Delivered by: Geoghegan, Harold

Content

"The Study of Literature Brings a Broader Outlook" Daily Gleaner (28 May 1908): 3.

If we look on page 9 of our calendar we shall find that a "College called the College of New Brunswick was founded and incorporated by a provincial charter under the great seal of the province, bearing the date February 12th, 1800."

The founders, I think, stand in no need of praise now; their works speak for them. This University which they founded more than one hundred years ago has justified its foundation. It has taken and kept its position as the center of education in the Province, and gone on increasing in number of students and professors. Professional courses have been added to the original course in arts, the students in engineering nearly equal those in arts, and, with the addition of a course in forestry next year, the number of professional students will, doubtless, be further increased.

Now, we call ourselves the University of New Brunswick. What is a University? Newman defines it as a 'place for teaching universal knowledge,' that is a place the main object of which is to produce a well educated man and not a man skilled in one particular branch of knowledge only. If what we call education be only a four-years' accumulation of materials for making a living, merely the acquiring of that knowledge which is marketable and which, when we leave college, we can sell to whoever likes to buy it for so many dollars and cents. If this be our ides of education why bother about such a thing as a university degree? Why go to a university at all?

There are other and cheaper ways of becoming efficient in the various branches of professional work if practical utility be our only aim. But, as has been well said "The professional character is not the only one which a man engaged in a profession has to support. As a friend, as a companion, as a citizen at large, in the connections of domestic life, in the improvement and the embellishment of his leisure, he has a sphere of action, revolving, if you please, within the sphere of his profession, but not clashing with it, in which, if he can show none of the advantages of an improved understanding, whatever may be his skill or proficiency in the other he is no more than an ill-educated man.

And it is the making of companions and citizens at large that a university has in view just as much as the production of men skilled in one particular branch of learning. If the doctor and the engineer were machines for doctoring and engineering, if the professional man were to be limited to his own profession [   ] subjects of conversation, what a dull uncompanionable race we should become! We have all, at one time or another, had to suffer at the hands of the man with one subject, and we know how impossible conversation becomes, especially if his hobby be one of which we know nothing.

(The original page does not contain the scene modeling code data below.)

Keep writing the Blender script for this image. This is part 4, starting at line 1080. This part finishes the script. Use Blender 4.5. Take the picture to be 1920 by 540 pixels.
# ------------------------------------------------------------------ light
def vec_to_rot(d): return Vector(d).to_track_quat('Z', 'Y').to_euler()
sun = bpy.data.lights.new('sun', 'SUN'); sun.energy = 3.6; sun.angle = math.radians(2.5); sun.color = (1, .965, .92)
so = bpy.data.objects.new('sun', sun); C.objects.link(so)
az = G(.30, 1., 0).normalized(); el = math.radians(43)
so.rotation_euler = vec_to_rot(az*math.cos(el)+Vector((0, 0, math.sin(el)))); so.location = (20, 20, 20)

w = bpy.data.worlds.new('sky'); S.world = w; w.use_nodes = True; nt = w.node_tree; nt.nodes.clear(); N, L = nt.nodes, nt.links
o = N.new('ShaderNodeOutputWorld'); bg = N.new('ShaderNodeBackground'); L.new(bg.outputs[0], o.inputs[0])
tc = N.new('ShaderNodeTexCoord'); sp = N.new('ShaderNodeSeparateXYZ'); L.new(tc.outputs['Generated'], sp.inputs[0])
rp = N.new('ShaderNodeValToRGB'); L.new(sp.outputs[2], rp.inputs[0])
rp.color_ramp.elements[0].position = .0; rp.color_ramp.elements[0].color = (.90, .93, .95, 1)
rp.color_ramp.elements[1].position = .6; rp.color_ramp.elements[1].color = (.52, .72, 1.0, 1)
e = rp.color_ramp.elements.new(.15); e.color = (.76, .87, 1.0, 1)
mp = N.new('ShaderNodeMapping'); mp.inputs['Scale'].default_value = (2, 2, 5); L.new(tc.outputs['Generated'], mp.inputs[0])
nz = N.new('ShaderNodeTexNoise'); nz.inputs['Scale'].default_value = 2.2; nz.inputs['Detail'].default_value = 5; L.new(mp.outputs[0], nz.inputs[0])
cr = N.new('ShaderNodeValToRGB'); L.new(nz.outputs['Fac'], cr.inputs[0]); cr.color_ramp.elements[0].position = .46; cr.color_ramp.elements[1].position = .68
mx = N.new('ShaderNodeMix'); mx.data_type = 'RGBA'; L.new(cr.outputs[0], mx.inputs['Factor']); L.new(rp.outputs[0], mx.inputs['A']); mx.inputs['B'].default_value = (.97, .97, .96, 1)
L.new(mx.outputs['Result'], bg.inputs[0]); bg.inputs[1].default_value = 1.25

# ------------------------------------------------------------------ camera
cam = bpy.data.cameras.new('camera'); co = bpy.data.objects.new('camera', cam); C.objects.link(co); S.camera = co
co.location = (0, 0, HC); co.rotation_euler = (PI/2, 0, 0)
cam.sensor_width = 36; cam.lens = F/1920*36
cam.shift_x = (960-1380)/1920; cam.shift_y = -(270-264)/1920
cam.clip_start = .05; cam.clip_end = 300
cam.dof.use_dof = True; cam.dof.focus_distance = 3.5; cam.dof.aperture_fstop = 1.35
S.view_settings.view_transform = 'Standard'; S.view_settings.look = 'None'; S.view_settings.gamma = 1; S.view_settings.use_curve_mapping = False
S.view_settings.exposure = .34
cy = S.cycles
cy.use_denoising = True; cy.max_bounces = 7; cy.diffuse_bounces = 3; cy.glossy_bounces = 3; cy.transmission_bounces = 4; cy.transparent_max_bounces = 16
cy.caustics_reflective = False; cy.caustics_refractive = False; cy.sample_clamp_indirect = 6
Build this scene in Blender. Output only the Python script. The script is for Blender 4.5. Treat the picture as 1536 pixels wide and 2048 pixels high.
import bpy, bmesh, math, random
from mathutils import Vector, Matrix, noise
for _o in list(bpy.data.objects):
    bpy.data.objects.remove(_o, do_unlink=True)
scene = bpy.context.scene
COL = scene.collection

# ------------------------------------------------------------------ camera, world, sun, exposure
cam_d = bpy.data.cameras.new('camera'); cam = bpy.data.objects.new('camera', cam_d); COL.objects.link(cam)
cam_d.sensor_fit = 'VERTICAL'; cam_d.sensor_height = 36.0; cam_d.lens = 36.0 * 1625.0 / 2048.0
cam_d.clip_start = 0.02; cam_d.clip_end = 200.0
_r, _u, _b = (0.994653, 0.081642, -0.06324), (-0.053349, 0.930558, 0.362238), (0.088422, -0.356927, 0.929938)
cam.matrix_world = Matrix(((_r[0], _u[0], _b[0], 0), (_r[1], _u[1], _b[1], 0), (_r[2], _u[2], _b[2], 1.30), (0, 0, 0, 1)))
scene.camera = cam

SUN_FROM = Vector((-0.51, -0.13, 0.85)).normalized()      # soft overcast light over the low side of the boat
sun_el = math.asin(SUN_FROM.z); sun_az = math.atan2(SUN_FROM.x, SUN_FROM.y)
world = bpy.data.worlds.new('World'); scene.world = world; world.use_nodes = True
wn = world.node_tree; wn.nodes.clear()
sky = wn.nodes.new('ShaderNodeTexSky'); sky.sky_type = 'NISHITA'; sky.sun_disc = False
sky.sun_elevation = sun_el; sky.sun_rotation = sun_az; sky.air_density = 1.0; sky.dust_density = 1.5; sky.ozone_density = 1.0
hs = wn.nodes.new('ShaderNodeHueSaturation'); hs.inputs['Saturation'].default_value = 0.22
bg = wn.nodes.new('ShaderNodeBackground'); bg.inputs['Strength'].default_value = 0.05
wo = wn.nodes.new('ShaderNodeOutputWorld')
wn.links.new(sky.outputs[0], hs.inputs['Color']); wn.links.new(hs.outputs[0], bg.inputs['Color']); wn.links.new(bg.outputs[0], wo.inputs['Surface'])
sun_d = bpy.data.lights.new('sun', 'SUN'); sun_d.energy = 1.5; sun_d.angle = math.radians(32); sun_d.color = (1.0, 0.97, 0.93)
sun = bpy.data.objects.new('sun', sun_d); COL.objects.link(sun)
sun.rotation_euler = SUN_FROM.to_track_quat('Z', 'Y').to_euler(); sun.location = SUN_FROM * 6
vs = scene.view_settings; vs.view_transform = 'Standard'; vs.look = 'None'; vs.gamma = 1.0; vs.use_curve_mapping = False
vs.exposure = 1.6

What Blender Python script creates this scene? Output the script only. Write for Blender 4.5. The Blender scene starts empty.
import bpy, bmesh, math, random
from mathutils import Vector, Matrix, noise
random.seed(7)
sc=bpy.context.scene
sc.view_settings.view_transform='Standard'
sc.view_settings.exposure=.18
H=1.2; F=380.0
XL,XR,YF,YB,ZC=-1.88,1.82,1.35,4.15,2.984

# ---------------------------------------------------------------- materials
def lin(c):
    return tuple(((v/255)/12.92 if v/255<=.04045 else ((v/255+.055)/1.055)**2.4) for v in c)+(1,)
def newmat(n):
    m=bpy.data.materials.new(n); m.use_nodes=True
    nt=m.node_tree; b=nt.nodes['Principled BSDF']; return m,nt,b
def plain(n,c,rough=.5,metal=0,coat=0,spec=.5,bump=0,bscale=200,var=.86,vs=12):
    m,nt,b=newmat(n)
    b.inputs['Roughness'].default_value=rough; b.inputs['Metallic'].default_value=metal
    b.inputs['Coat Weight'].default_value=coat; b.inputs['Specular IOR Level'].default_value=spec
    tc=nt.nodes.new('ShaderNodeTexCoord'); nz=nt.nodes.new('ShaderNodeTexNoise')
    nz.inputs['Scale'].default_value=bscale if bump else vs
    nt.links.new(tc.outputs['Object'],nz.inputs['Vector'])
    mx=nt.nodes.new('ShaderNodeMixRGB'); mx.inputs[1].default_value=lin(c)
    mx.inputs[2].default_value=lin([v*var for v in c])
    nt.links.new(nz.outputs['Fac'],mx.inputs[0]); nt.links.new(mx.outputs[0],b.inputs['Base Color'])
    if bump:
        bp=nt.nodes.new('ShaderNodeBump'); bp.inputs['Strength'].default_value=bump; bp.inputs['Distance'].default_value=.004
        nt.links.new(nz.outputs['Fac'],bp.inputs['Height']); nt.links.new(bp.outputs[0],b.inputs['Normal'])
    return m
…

This specializing, then, would be the death of all intelligent general conversation--Indeed conversation as an art (even as a game) is in a very precarious condition--are we to let it die altogether?

Perhaps with Henry V. one may answer--"What! A speaker is but a prater!" and object that it is of no particular advantage at a critical moment in this life to look grievely and gasp out one's eloquence" but it must be remembered that it is "just of the same consequence to a man's immediate society how he talks as how he acts." A professional man's professional talk can only influence those interested in his work to the outsiders it is more or less unintelligible, but--I quote again--"One of the best companions is a man who the accuracy and research of a profession, has added a free encursive acquaintance with various learning, and caught from it a spirit of general observation."

On what common ground are we to meet? What is the subject which is to supply us with common topics?

The answer is obvious--Literature--the literatures of Greece and Rome, of England, France and Germany. Of these Greek and Latin have unfortunately almost disappeared from among the subjects required from professional students and there seems some tendency to make of the other subjects merely utilitarian--utilitarian in the lowest sense--the object being, as has been elegantly put, to acquire "Enough English to write a decent report, and enough foreign languages to talk to a Dago."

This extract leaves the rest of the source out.